EUR/USD Sees Modest Rise Amidst Dollar Weakness

At the dawn of the trading week, the EUR/USD pair has started on a modestly positive note, edging higher by 0.2%, but remaining below the intraday resistance level at 1.0850. This upward movement comes against the backdrop of a weakened US Dollar, driven primarily by the surprising move from the Chinese central bank, which fixed the Renminbi higher on Monday morning, sparking broad-based USD selling.
While today's uptick suggests a slight recovery, the pair remains ensnared within a new short-term downtrend, trying to regain ground above the critical 200-day SMA line. This downtrend was further exacerbated by last week's decline following the release of Eurozone and US flash PMI data, which underscored the resilience of the US economy, contrasting with Eurozone performance.
The resilience of the US economy has reignited discussions regarding the Federal Reserve's monetary policy trajectory. Despite earlier expectations of three interest rate cuts this year, recent data indicating US economic strength has prompted a reassessment. If the Fed opts for a slower rate-cutting pace, it could buoy the US Dollar, drawing increased foreign capital inflows seeking higher returns.
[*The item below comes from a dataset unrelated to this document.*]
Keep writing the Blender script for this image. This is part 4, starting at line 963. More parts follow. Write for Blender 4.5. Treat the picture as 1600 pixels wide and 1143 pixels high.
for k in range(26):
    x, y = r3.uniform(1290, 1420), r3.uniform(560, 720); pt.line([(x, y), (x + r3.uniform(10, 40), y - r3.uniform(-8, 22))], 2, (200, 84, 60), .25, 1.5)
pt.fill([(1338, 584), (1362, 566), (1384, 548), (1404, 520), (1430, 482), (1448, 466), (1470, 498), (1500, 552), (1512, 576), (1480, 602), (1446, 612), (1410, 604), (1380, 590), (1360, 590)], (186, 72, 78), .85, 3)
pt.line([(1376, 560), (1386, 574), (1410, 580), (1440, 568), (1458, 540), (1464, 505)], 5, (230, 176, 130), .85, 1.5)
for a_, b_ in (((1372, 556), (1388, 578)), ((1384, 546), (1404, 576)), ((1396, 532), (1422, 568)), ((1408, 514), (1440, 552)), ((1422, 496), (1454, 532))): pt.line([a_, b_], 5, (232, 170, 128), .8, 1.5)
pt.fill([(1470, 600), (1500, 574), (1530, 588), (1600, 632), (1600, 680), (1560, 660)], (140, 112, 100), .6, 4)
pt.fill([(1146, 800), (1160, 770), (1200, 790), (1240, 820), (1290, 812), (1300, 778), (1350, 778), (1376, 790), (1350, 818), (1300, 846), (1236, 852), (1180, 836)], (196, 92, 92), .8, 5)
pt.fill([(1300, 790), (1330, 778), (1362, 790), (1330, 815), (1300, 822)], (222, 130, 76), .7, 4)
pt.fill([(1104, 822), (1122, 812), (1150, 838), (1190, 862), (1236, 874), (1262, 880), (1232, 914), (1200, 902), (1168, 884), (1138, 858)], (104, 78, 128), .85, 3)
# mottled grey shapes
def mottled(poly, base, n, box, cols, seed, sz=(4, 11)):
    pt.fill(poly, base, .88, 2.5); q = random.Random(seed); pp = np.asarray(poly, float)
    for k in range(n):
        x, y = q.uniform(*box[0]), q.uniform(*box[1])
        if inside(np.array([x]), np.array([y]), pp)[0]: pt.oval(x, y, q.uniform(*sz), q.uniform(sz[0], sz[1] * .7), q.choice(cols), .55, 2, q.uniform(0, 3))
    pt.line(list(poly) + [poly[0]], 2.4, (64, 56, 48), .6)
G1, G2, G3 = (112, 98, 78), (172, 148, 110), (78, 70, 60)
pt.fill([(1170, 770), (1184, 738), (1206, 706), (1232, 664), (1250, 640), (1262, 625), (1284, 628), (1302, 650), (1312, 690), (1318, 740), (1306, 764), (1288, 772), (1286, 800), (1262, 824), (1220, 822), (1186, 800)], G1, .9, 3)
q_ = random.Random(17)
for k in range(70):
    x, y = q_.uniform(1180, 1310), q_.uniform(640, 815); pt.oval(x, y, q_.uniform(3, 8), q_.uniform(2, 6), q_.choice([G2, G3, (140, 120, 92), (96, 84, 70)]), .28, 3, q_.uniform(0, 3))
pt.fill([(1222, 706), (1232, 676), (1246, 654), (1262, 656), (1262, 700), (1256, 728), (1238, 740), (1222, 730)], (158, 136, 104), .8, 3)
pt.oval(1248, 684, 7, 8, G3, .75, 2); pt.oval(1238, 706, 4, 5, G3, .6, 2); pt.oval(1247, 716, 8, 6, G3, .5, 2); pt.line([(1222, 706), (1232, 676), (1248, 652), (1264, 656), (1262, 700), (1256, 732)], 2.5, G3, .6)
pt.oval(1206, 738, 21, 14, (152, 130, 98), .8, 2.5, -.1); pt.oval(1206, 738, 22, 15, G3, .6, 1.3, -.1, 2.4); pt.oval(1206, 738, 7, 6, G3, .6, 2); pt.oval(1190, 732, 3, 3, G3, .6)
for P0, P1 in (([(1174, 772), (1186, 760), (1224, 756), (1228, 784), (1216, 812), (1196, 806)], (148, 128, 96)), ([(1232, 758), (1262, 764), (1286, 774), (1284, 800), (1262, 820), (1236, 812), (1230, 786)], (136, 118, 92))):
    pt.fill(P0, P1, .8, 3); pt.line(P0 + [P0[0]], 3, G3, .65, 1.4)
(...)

Short-term technical analysis of the Dollar index (DXY) shows that the FOMC-induced decline towards 103 was followed by a sharp rebound to 104 and a breakout of the medium-term resistance line. This recovery occurred after Friday's encouraging PMI data, which could be a sign that the market cast doubt on the dovish Fed signals made during the FOMC meeting. In turn, this increases the risk that the rally will continue after a retest of the line, which flipped into the support level:

Adding to the market's speculation, the surprise decision by the Swiss National Bank to cut interest rates has raised concerns that the European Central Bank might follow suit. Historically, the ECB and SNB have mirrored each other's policy moves, albeit with the SNB typically following the ECB. However, the recent SNB decision has flipped this narrative, prompting investors to anticipate potential ECB rate adjustments on signs of easing inflation pressures on the European continent, as indicated by the SNB move.
The statements from ECB Chief Economist Philip Lane affirming confidence in wage inflation converging towards the 2% inflation target further underscore the likelihood of impending rate cuts, adding another layer of complexity to the currency markets. Wage pressures have often been cited by ECB officials as the key variable that explains the persistence of inflation due to the self-reinforcing “wage-consumption-inflation” cycle.
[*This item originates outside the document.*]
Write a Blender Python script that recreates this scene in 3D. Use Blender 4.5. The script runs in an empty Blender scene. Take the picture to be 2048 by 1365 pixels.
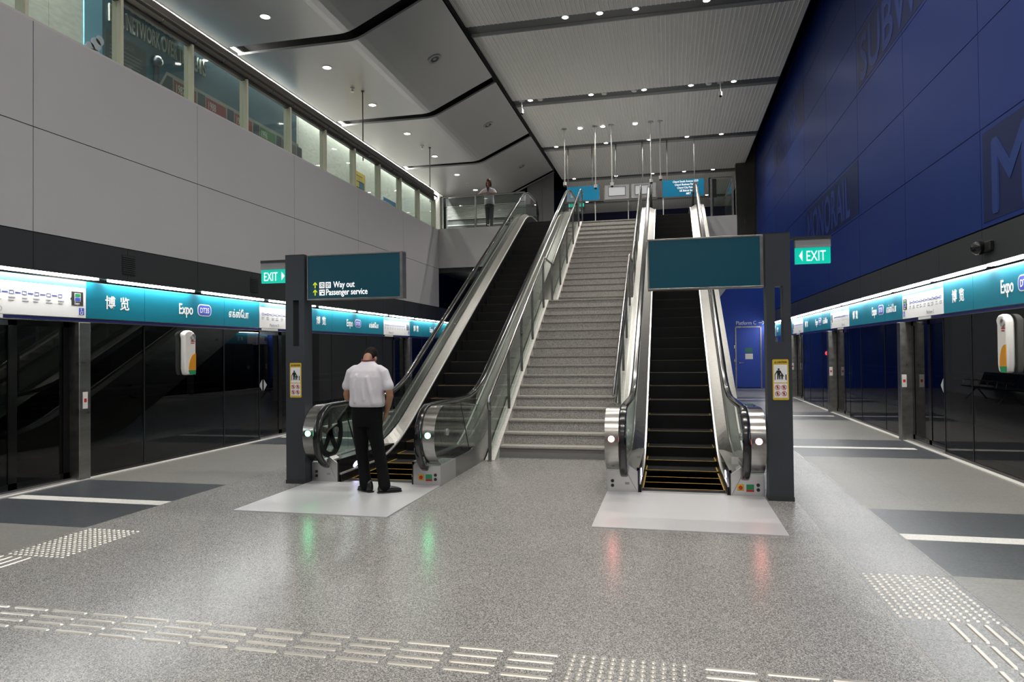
import bpy, bmesh, math, random
from mathutils import Vector, Matrix, Quaternion
random.seed(7)
D = bpy.data
SC = bpy.context.scene
COL = SC.collection
PI = math.pi
ORG = {}          # world origin of every object built

# ------------------------------------------------------------------ materials
MATS = {}
def _new(name):
    m = D.materials.new(name); m.use_nodes = True
    nt = m.node_tree
    for n in list(nt.nodes): nt.nodes.remove(n)
    out = nt.nodes.new('ShaderNodeOutputMaterial')
    return m, nt, out
def N(nt, t, **kw):
    n = nt.nodes.new(t)
    for k, v in kw.items():
        if k in n.inputs.keys(): n.inputs[k].default_value = v
        else: setattr(n, k, v)
    return n
def L(nt, a, ao, b, bi): nt.links.new(a.outputs[ao], b.inputs[bi])
def col(c): return (c[0], c[1], c[2], 1.0)

def mat(name, color, rough=.5, metal=0., spec=.5, var=0., vscale=6., bump=0., bscale=60., stretch=None, coat=0., aniso=0.):
    if name in MATS: return MATS[name]
    m, nt, out = _new(name)
    b = N(nt, 'ShaderNodeBsdfPrincipled')
    b.inputs['Base Color'].default_value = col(color)
    b.inputs['Roughness'].default_value = rough
    b.inputs['Metallic'].default_value = metal
    b.inputs['Specular IOR Level'].default_value = spec
    if coat: b.inputs['Coat Weight'].default_value = coat; b.inputs['Coat Roughness'].default_value = .05
    L(nt, b, 0, out, 0)
    if var or bump:
        tc = N(nt, 'ShaderNodeTexCoord'); mp = N(nt, 'ShaderNodeMapping')
        if stretch: mp.inputs['Scale'].default_value = stretch
        L(nt, tc, 'Object', mp, 0)
    if var:
        nz = N(nt, 'ShaderNodeTexNoise', Scale=vscale, Detail=4.); L(nt, mp, 0, nz, 'Vector')
        rmp = N(nt, 'ShaderNodeMapRange'); L(nt, nz, 0, rmp, 0)
        rmp.inputs['From Min'].default_value = .3; rmp.inputs['From Max'].default_value = .7
        rmp.inputs['To Min'].default_value = 1 - var; rmp.inputs['To Max'].default_value = 1 + var
        mx = N(nt, 'ShaderNodeVectorMath', operation='SCALE'); mx.inputs[0].default_value = color
        L(nt, rmp, 0, mx, 'Scale'); L(nt, mx, 0, b, 'Base Color')
        r2 = N(nt, 'ShaderNodeMath', operation='MULTIPLY'); L(nt, rmp, 0, r2, 0); r2.inputs[1].default_value = rough
        L(nt, r2, 0, b, 'Roughness')
    if bump:
        nb = N(nt, 'ShaderNodeTexNoise', Scale=bscale, Detail=2.); L(nt, mp, 0, nb, 'Vector')
        bp = N(nt, 'ShaderNodeBump', Strength=bump, Distance=.01); L(nt, nb, 0, bp, 'Height'); L(nt, bp, 0, b, 'Normal')
    MATS[name] = m
    return m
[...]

Further complicating the currency landscape is the intervention talk emanating from Japan, with Masato Kanda, Japan’s currency chief, hinting at potential market operations to support the Yen. USD/JPY has dipped, hovering in the 151.300s, spurred by the historical precedent of Bank of Japan (BoJ) intervention when the pair breaches the 150.000 mark. This sentiment is bolstered by data from the currency futures market, revealing an increase in bearish bets on the Yen during the BoJ's March meeting week, despite rumors of a rate hike.
The vicinity around the 150 level on USDJPY has consistently posed a formidable obstacle for buyers, with the pair failing to maintain any substantial upward momentum about concerns of currency interventions. It seems probable that this scenario will persist, and any data indicating weakness in the USD is likely to trigger a surge in bearish momentum, pushing the pair towards levels more favorable for the Japanese government. From a technical standpoint, it appears that the near-term selling target for the pair could lie within the range of 148-148.50:

In the realm of upcoming events, attention turns to Federal Reserve Bank of Atlanta President Raphael Bostic's scheduled speech, which could offer insights into the Fed's policy stance. Additionally, US New Home Sales and the Chicago Fed National Activity Index releases are poised to influence market sentiment.